Agents bust second big pot grow

Published: September 8, 2007



More than 1,000 marijuana plants were confiscated
Thursday from a large pot growing operation in rural
Yamhill. There was evidence that caretakers had hastily
fled the scene.
Photo courtesy YCINT.

By PAUL DAQUILANTE
Of the News-Register

YAMHILL - The Yamhill County Interagency Narcotics Team continued its assault on rural marijuana-growing operations Thursday by seizing 1,103 plants with an estimated street value of $1.1 million. The grow was discovered on Weyerhaeuser timberland in the Hannah Creek area, northwest of Yamhill.

The raid comes on the heels of one in which agents seized 2,388 plants with an estimated street value of $2.4 million. That grow, the largest reflected in News-Register archives, was discovered on national forest land north of Grand Ronde.

And Capt. Rob Edgell of the McMinnville police said, "We're not done."

No arrests have yet been made in connection with Thursday's bust. The earlier bust has produced one arrest so far, that of Evodio Abarca-Caciano, 41, of San Jose, Calif.

Abarca was lodged in the Yamhill County Jail, without bail, on six counts of manufacture of marijuana. He's also been hit with an Immigration and Customs Enforcement hold, putting him up for eventual deportation.

Forest patrol deputy Ron Wellborn of the Yamhill County Sheriff's Office was tipped to the Yamhill grow by a citizen, and Edgell said he had every right to be concerned.

"It's not a matter of stumbling into 50 plants where you have Joe Schmuck coming every other weekend," he said. "You're wandering into these 2,000- to 3,000-plant grows where you have people with guns watching it."

Wellborn contacted YCINT and it led to a raid involving multiple agencies. They were hoping to catch the caretakers on site, but they had fled their camp, apparently in great haste.

"There was evidence they had just been there," Edgell said. "There were fresh footprints.

"There was a kitchen area. They had been cooking meals."

He said the noise of approaching vehicles no doubt tipped them off.

"The area is so rural and so quiet that you can hear vehicles rolling in," Edgell said. "And as soon as these people hear anything, they run."

In addition to the sheriff's office, YCINT was assisted by the police departments in Beaverton, Hillsboro, McMinnville and Newberg, sheriff's offices in Yamhill and Washington counties, Westside Interagency Narcotics Team, Oregon State Police and Oregon National Guard Counter Drug Support Program.

"It takes a lot of manpower to do these," Edgell said. "The harvesting takes a long time and there's a high safety risk. That's why we pull in other drug teams and law enforcement agencies."

In addition to being a site of drug production, distribution and consumption, Oregon also serves as a transfer point for controlled substances being smuggled into neighboring states and Canada. According to the Department of Justice, there are 121 drug-trafficking organizations - DTOs in law enforcement jargon - known to be operating in Oregon at present. And the department says a number of them have international connections.

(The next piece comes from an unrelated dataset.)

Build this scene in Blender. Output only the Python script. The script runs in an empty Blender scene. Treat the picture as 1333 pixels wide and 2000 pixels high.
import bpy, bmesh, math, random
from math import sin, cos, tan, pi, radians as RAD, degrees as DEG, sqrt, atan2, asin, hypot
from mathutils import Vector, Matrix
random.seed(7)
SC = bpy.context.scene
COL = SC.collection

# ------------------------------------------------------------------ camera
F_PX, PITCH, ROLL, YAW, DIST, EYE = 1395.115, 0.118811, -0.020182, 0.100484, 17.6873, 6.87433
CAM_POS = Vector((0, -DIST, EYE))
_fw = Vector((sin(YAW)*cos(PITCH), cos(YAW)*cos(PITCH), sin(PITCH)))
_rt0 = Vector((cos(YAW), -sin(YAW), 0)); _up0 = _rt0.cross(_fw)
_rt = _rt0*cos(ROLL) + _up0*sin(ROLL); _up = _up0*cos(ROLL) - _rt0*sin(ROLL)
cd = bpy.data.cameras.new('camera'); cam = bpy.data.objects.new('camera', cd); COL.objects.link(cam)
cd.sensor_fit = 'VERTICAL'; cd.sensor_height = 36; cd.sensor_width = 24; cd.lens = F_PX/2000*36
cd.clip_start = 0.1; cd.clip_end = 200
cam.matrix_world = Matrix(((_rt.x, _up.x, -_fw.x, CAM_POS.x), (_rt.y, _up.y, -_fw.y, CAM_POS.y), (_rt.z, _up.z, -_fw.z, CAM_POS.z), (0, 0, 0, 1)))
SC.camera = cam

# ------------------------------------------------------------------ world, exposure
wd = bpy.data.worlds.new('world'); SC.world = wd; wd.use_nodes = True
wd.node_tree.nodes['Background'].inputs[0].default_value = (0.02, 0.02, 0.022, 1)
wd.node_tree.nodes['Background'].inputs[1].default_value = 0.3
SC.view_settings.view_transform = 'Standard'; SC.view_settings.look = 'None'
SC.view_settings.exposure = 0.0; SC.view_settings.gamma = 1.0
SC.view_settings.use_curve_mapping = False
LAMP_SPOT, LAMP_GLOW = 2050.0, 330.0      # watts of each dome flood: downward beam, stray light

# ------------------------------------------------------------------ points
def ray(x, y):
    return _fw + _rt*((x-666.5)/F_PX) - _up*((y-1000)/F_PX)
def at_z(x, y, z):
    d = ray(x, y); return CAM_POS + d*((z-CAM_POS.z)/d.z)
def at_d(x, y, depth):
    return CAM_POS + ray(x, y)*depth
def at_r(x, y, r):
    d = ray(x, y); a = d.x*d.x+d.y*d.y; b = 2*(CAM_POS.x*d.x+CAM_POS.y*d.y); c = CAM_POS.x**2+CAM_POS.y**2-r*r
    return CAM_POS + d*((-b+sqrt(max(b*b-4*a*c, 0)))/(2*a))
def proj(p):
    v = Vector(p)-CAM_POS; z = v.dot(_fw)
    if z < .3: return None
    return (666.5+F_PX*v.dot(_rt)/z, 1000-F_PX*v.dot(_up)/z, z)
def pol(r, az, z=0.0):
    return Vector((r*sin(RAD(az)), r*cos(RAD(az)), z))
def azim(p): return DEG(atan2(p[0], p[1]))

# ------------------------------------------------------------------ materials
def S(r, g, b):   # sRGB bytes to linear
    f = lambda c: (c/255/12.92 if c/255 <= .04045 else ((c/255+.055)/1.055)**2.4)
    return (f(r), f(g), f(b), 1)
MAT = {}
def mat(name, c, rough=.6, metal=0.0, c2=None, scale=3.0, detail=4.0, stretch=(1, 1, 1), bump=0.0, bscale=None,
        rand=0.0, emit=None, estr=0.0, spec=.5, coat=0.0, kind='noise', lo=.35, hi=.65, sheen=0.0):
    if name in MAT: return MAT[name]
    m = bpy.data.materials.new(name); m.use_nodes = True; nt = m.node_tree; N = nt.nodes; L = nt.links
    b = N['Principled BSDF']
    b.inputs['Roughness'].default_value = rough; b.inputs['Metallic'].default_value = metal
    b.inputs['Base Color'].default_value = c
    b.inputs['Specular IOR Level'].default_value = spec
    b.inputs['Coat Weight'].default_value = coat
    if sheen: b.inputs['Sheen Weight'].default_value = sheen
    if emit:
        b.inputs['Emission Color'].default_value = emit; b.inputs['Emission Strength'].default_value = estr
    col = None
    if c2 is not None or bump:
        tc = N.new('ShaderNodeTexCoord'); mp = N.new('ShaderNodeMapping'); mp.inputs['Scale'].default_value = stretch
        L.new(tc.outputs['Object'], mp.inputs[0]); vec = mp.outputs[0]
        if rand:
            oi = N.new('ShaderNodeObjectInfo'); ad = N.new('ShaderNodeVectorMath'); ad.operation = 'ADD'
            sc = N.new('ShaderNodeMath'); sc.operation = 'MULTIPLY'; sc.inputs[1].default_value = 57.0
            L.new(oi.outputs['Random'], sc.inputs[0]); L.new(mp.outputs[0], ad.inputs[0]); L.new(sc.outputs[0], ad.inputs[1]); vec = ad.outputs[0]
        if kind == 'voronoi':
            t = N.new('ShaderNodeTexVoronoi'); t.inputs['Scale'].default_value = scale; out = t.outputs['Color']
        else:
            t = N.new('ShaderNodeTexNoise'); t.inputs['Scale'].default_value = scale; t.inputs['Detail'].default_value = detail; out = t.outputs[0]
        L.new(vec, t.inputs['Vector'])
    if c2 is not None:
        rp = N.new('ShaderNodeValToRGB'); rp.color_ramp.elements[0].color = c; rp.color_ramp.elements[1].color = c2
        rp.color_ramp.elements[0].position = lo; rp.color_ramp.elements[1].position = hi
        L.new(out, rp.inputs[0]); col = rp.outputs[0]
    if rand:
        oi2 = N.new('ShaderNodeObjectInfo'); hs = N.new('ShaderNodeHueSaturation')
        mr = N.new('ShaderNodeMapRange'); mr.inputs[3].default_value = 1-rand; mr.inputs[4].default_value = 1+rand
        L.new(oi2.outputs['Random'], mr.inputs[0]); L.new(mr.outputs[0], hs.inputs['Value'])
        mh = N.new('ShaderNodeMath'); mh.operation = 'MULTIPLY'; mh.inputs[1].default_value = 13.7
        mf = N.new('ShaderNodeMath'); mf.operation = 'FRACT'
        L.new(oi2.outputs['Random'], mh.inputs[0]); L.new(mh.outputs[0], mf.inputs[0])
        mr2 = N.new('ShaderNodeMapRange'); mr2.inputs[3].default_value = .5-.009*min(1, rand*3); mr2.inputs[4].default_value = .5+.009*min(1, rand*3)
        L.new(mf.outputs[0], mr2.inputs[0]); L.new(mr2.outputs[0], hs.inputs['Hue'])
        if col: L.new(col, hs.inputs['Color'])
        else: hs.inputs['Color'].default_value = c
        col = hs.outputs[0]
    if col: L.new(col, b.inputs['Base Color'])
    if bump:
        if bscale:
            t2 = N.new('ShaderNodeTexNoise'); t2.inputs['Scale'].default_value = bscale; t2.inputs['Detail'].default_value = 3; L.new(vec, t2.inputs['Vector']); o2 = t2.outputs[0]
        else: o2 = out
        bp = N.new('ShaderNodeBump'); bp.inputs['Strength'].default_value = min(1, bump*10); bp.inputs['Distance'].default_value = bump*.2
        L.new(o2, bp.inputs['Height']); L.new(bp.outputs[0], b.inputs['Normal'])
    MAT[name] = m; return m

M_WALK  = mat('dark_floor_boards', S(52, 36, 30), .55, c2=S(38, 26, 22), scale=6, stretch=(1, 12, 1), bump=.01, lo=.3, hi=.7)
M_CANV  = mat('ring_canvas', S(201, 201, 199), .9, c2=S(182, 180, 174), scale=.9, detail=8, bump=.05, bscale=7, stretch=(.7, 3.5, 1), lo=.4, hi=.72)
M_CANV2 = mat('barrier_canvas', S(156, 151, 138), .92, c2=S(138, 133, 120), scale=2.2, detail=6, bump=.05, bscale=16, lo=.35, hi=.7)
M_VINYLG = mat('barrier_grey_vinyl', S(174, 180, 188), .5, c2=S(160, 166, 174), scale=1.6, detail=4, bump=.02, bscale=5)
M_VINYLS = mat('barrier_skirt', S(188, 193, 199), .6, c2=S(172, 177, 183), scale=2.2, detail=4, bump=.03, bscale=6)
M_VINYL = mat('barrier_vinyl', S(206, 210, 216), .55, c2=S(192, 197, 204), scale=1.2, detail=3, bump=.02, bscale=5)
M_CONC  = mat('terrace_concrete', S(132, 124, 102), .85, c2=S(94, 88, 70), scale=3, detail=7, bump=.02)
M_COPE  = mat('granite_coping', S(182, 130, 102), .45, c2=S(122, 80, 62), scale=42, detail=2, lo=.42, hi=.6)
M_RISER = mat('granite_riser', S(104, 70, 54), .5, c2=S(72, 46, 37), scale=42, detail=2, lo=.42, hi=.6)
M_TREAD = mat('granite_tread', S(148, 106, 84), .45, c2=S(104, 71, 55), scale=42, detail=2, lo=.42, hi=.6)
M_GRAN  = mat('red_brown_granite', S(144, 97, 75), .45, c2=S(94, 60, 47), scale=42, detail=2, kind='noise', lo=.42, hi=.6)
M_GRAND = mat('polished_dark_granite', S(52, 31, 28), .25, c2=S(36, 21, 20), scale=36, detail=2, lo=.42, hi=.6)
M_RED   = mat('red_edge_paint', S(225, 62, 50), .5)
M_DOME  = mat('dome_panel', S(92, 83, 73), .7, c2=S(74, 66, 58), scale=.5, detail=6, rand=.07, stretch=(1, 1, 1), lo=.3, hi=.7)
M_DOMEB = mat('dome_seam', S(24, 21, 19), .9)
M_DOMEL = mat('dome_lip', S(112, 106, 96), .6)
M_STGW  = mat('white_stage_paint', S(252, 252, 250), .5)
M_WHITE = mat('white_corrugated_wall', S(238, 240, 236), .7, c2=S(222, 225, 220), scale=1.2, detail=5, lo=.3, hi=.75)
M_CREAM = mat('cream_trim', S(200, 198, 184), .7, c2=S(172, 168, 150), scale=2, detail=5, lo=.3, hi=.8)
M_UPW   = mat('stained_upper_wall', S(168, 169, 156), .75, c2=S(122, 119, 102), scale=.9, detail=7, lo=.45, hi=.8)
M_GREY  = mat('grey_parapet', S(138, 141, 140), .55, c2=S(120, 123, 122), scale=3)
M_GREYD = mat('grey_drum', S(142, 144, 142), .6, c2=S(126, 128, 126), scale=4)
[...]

"This year and last year, we're finding more of these DTOs operating in Yamhill County," Edgell said. "In years past, it was personal marijuana grows. Now we're finding these grows."

The department estimates more than half of the documented DTOs are led by locally based Anglos. It says most of the rest appear to be under Latino leadership.

Frequently, Latino DTOs have interstate and international connections reaching south to production facilities in Mexico, the department said.

As manufacturing and trafficking of marijuana increases in Oregon, so does abuse of the drug on the street. According to the U.S. Substance Abuse and Mental Health Services Administration, Oregon ranked in the top eight nationally for marijuana use among those 12 and up in 2003-04.

Oregon's temperate climate, excellent soil and extensive rural and forested areas facilitate the outdoor cultivation of marijuana. Large outdoor growing operations have been discovered on timber company lands as well as Forest Service, state Department of Forestry and Bureau of Land Management tracts.

Sometimes referred to as "gardens," the grows typically feature intricate watering systems that block and redirect water from a local stream or creek through irrigation tubing. A 1,000-plant grow requires about 5,000 gallons a day.

Workers who maintain such grows pollute waterways, damage trees and kill wildlife, authorities say.